Retype verbatim only the lines below, starting at the one that contains "Recreate this scene" and ending at the one that contains "COL = SC.collection". Pictures are excluded from the copy.

Entries with scene source code:
****************

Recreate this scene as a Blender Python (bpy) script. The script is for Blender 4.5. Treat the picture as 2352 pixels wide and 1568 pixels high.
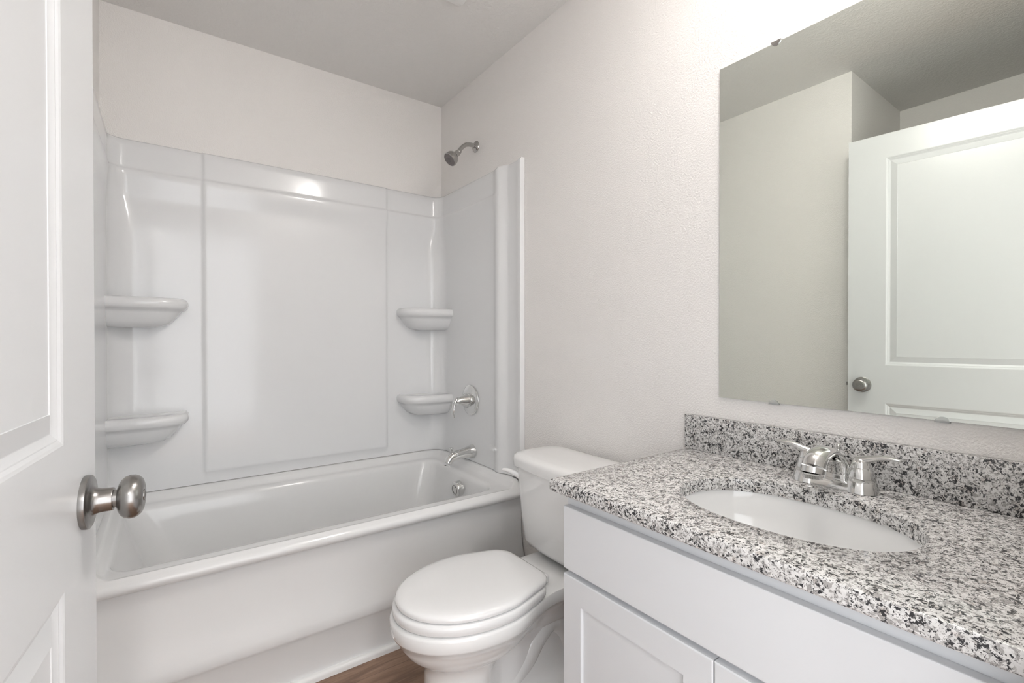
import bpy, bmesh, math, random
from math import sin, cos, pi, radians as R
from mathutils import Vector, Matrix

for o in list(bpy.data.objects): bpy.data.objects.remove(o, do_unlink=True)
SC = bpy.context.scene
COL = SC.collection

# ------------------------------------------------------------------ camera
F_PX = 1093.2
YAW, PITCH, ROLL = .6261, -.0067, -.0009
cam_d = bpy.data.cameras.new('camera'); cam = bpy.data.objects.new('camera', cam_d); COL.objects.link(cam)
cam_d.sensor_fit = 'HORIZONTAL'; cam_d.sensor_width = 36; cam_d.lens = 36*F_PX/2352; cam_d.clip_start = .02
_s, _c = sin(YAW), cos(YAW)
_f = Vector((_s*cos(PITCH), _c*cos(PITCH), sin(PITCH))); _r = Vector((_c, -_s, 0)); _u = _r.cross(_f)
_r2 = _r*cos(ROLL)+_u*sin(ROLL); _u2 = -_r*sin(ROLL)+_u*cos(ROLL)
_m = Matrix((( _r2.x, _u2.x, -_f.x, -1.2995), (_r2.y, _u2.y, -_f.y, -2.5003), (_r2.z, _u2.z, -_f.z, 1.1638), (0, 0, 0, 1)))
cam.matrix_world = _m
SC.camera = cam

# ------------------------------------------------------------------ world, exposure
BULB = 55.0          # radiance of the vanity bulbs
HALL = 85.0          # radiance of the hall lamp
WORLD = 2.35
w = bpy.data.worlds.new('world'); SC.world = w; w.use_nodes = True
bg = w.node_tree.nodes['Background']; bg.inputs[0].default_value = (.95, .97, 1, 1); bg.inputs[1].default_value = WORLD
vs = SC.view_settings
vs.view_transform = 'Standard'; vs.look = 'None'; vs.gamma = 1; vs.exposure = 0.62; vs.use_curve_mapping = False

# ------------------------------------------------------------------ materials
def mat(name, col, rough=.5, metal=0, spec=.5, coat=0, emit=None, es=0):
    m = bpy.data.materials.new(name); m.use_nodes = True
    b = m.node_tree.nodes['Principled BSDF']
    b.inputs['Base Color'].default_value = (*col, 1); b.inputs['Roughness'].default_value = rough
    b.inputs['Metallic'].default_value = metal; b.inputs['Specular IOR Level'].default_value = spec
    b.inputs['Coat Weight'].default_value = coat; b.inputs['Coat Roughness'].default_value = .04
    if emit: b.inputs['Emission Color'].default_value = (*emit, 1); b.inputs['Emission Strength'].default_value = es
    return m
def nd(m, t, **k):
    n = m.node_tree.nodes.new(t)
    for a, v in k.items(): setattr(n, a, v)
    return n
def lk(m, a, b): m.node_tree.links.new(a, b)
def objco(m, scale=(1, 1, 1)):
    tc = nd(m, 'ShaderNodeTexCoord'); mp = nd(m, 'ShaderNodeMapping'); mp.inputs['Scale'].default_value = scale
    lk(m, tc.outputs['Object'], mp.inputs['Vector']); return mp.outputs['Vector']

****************

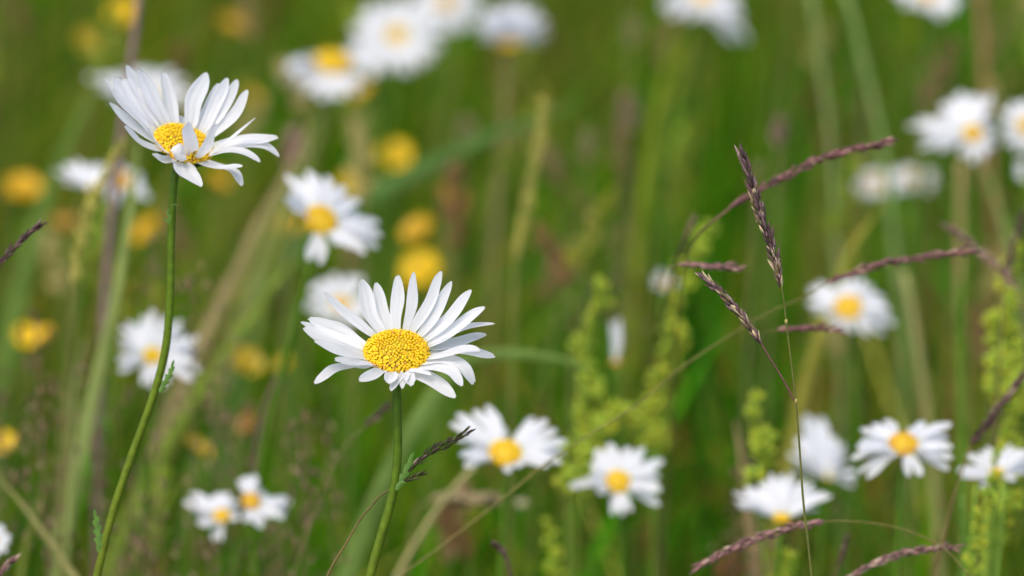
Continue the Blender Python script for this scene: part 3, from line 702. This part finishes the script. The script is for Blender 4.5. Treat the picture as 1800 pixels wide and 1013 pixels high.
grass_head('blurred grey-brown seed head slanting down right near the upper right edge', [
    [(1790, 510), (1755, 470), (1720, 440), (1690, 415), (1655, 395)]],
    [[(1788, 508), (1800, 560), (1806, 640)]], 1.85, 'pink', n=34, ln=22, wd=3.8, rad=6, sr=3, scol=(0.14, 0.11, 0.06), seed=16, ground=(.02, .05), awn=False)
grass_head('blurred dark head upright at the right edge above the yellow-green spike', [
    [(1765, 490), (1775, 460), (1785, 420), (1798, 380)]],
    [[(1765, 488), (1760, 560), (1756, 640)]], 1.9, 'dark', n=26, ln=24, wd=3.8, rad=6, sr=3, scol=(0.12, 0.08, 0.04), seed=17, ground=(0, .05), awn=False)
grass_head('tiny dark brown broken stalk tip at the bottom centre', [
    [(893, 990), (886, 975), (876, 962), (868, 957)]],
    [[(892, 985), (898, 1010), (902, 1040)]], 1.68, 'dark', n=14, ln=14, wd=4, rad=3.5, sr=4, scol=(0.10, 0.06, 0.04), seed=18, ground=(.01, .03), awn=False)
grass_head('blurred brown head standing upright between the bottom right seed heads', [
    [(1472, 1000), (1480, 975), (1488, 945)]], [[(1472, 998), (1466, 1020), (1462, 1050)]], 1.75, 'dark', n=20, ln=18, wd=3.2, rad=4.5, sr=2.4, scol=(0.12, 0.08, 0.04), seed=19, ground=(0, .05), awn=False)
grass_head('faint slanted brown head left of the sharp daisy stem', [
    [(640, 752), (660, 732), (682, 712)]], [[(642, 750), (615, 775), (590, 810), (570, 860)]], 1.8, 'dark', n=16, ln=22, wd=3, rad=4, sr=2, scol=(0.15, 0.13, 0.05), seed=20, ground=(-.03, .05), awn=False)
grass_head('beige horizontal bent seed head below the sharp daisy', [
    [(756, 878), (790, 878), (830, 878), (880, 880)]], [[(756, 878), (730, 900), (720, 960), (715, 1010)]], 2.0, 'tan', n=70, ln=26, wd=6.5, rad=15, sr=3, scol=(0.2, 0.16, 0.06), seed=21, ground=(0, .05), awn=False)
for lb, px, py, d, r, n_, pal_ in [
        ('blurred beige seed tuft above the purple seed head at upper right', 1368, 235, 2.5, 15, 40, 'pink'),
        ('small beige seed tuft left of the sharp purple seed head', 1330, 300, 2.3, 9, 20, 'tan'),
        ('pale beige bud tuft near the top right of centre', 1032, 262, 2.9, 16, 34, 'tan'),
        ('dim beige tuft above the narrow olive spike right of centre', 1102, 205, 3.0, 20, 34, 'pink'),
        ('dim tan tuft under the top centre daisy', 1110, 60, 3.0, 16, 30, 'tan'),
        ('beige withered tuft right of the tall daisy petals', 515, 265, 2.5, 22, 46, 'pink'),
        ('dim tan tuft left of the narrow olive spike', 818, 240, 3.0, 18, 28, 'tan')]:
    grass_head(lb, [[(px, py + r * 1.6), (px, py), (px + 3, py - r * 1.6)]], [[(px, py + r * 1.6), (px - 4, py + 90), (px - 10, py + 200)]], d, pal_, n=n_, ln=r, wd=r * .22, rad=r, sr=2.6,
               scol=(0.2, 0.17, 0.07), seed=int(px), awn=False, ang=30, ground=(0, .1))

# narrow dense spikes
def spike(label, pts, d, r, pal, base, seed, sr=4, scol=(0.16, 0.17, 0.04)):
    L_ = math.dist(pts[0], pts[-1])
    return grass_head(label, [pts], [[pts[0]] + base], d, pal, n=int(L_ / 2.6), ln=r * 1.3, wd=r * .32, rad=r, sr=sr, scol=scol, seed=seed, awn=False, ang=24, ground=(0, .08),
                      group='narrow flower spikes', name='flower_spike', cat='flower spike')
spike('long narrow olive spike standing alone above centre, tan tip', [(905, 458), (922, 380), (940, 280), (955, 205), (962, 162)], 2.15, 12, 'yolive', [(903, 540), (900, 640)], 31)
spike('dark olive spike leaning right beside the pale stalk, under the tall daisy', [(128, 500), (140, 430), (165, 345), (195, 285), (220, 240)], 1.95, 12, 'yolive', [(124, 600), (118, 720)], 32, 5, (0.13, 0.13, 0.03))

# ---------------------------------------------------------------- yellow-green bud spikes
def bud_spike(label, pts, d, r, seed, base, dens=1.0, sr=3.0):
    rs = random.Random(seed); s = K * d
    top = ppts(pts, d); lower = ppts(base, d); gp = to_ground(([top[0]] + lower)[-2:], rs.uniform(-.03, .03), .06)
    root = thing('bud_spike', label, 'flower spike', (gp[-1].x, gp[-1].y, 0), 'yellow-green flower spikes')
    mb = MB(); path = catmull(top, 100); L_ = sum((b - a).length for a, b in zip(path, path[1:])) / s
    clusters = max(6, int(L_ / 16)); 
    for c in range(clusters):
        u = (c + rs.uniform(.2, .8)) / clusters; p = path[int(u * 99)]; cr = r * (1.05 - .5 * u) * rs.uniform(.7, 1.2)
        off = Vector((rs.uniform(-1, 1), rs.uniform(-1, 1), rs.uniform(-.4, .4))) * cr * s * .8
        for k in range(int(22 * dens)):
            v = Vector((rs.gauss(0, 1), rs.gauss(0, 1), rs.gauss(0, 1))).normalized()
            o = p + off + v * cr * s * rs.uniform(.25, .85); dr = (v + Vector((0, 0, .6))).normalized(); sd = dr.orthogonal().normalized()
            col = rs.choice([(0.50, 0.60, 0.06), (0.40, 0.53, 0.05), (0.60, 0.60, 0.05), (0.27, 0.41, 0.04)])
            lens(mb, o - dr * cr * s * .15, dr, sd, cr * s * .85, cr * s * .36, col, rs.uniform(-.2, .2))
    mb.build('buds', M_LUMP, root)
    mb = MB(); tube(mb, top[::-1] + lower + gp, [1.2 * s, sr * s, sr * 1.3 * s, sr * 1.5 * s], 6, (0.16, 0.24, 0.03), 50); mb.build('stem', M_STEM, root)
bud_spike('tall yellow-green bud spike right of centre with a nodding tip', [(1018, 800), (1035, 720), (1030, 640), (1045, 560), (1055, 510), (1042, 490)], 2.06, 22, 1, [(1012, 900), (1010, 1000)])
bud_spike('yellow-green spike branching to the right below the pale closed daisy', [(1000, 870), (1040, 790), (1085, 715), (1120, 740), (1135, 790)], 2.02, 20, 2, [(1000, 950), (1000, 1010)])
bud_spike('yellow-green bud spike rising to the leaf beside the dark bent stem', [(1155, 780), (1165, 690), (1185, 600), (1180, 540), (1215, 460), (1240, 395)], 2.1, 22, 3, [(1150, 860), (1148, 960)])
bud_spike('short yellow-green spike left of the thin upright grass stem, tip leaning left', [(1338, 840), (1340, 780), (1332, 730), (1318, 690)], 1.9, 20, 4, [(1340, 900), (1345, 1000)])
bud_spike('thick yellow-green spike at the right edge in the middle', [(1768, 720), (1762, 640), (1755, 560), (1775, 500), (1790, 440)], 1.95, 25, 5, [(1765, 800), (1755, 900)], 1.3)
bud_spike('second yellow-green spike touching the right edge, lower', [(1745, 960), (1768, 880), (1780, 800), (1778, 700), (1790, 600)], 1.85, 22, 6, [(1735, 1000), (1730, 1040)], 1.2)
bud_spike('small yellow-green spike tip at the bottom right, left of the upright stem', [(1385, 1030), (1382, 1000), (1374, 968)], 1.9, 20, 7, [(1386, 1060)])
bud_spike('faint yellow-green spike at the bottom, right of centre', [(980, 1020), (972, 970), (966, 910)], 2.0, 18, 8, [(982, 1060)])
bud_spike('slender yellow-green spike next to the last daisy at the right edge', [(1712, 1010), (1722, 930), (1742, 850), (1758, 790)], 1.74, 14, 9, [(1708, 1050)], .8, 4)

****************

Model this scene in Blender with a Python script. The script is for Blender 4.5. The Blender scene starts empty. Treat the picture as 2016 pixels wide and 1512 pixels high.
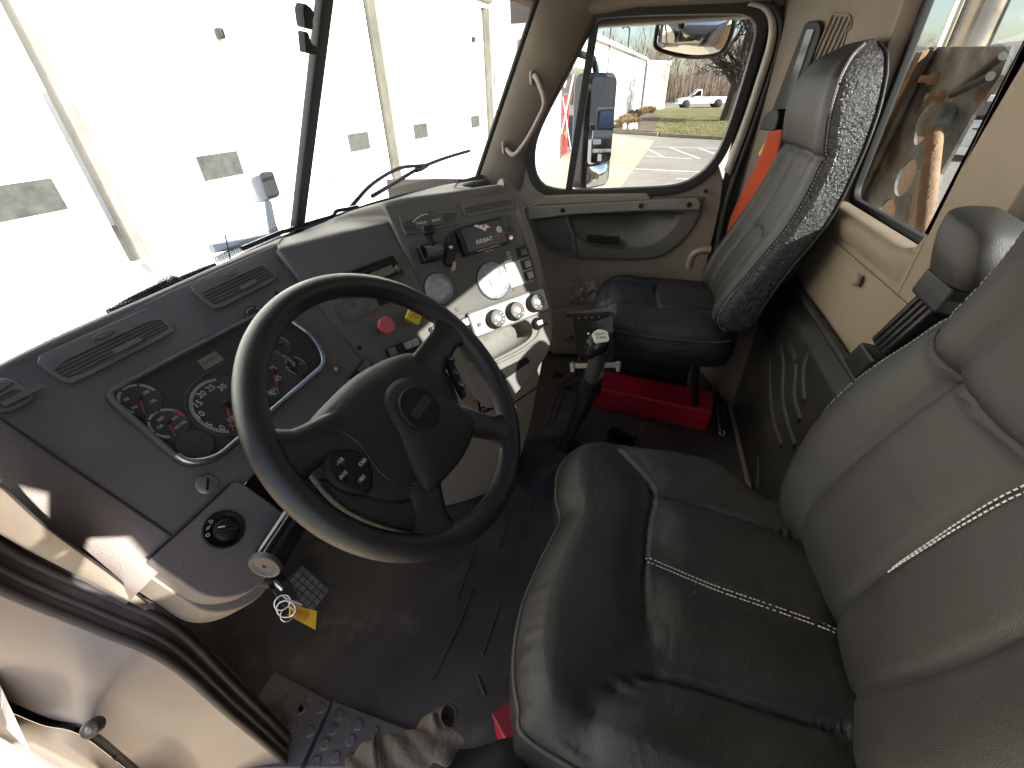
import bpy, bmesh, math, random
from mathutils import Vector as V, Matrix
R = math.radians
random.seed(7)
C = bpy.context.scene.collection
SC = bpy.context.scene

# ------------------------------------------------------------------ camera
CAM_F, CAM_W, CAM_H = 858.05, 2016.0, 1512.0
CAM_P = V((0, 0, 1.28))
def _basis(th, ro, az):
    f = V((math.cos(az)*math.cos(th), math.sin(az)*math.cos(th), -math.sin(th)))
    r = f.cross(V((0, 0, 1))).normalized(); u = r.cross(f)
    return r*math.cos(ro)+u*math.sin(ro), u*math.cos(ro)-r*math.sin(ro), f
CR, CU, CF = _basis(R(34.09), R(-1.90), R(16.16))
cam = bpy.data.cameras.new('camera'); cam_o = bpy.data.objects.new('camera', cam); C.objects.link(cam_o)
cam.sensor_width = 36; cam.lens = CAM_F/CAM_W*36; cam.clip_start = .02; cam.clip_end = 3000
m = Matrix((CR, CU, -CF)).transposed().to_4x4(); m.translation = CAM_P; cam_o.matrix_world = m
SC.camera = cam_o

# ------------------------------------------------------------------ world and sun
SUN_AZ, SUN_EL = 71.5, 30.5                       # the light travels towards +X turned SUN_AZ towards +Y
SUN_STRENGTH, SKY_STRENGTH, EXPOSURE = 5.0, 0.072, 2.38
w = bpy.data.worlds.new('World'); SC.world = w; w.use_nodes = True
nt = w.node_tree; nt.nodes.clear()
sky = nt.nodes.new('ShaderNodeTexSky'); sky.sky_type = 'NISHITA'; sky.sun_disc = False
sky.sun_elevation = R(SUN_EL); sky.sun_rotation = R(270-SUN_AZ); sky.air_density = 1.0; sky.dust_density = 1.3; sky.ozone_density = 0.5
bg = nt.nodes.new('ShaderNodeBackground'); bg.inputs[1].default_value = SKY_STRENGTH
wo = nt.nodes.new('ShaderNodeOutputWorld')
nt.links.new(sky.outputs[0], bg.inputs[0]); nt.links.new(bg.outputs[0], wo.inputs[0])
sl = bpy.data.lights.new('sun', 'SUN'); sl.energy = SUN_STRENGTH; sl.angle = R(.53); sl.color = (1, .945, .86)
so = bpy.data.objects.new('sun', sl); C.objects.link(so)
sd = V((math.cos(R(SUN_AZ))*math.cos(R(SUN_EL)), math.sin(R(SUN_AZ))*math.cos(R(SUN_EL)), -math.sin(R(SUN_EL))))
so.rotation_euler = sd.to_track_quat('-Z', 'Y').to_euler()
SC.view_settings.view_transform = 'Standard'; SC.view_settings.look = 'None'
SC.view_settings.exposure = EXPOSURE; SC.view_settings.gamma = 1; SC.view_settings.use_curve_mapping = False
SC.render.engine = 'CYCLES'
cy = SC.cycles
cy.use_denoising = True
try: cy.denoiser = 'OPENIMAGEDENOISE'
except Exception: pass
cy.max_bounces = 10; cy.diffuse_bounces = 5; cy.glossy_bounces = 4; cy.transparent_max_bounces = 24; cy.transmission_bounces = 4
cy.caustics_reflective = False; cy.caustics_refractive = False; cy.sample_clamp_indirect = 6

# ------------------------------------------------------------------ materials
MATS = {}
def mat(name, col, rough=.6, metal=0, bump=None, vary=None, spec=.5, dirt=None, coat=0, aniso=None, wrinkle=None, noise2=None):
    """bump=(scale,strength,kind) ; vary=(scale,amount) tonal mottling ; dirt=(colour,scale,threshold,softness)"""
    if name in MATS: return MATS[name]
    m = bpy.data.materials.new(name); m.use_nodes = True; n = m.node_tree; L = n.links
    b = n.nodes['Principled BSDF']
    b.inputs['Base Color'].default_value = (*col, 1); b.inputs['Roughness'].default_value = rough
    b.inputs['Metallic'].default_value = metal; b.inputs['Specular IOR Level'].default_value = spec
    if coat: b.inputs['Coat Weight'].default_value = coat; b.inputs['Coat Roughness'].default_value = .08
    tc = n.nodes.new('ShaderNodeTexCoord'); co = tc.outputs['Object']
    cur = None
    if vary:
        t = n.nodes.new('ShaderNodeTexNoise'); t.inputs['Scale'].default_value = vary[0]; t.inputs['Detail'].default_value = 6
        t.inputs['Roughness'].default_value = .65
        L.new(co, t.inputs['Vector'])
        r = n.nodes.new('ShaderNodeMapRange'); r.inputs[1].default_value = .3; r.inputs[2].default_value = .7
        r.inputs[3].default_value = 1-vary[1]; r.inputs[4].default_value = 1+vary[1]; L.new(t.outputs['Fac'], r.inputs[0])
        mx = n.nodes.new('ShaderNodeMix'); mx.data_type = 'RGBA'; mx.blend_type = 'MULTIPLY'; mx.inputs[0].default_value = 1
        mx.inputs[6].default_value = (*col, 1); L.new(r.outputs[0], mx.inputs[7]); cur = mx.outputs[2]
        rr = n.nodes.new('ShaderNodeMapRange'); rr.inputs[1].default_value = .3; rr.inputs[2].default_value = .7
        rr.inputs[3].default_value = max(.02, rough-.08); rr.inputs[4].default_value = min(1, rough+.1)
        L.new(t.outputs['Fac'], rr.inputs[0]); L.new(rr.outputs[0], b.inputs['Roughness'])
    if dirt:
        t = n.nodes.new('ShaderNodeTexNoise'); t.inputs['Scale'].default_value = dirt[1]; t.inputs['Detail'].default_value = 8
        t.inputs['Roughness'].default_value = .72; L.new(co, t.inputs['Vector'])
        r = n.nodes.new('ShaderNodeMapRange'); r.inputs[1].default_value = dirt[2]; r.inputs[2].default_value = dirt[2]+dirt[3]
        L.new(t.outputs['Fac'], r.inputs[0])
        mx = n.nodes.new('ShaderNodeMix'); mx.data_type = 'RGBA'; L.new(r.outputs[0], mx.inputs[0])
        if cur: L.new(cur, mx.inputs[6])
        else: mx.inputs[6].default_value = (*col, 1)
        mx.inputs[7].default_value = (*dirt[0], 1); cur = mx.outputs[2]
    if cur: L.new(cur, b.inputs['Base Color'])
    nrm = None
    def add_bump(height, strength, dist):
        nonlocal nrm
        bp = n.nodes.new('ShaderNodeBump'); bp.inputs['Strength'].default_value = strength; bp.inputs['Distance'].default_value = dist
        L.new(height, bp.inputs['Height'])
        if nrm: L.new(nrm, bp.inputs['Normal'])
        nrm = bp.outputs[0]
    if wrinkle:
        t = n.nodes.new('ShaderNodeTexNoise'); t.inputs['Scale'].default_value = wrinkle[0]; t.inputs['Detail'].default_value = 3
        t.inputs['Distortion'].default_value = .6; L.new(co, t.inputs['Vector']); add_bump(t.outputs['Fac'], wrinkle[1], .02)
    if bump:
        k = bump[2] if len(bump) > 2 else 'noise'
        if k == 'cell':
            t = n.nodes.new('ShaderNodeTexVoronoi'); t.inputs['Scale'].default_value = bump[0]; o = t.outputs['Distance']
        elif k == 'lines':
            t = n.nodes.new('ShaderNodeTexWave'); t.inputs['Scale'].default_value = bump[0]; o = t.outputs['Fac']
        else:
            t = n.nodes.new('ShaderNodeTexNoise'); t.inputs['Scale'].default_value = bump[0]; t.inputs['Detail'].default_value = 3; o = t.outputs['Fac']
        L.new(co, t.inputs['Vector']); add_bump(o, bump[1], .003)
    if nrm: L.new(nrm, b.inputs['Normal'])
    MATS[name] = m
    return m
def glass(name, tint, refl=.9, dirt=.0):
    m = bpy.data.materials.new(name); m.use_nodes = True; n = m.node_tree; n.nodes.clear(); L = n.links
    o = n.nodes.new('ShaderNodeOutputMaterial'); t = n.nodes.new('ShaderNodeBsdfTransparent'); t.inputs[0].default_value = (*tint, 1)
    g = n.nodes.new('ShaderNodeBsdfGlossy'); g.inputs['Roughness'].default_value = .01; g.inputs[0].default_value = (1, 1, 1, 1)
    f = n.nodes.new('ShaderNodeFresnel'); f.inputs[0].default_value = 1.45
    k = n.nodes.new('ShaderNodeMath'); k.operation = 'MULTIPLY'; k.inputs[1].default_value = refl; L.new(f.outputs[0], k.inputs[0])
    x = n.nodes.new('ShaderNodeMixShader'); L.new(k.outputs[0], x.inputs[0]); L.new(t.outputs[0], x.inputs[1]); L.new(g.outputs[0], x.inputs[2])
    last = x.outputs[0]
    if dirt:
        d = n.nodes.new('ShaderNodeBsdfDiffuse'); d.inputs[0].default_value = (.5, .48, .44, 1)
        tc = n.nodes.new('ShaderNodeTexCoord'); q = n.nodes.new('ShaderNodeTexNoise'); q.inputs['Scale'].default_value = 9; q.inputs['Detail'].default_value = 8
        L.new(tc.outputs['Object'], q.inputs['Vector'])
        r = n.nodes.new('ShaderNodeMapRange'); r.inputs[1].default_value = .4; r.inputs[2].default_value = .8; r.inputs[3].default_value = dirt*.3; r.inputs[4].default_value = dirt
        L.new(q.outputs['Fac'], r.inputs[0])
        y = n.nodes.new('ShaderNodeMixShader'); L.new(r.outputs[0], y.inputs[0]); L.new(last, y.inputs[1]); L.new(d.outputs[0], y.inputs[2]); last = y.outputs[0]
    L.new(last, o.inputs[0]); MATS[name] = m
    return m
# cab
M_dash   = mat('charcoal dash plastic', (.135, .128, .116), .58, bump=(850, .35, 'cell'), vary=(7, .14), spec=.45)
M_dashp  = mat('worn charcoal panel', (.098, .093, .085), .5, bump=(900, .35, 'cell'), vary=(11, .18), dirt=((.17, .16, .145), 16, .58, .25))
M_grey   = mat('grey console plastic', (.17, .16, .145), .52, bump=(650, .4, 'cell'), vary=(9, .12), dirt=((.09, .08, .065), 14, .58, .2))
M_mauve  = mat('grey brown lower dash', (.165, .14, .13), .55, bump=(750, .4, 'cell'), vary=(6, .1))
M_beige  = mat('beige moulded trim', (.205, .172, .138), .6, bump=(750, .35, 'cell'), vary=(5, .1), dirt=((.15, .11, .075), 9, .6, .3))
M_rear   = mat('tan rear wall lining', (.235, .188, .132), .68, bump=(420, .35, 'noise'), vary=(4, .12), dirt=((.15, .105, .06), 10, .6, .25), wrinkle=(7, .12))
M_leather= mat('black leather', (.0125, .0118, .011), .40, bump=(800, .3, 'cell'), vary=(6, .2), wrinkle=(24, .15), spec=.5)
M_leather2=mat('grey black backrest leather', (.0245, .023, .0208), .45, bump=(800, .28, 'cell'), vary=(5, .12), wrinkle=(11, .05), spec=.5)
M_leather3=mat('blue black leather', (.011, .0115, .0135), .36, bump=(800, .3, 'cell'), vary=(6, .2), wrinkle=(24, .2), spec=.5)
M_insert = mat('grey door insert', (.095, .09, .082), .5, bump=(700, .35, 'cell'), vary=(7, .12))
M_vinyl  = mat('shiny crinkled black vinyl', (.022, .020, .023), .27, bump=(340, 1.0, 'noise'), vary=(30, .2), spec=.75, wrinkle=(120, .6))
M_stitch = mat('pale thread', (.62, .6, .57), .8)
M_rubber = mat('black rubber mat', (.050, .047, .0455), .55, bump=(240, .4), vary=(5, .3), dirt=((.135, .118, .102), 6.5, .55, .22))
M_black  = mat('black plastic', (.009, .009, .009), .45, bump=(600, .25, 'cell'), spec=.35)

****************

EXPECTED ANSWER:
Recreate this scene as a Blender Python (bpy) script. The script is for Blender 4.5. Treat the picture as 2352 pixels wide and 1568 pixels high.
import bpy, bmesh, math, random
from math import sin, cos, pi, radians as R
from mathutils import Vector, Matrix

for o in list(bpy.data.objects): bpy.data.objects.remove(o, do_unlink=True)
SC = bpy.context.scene
COL = SC.collection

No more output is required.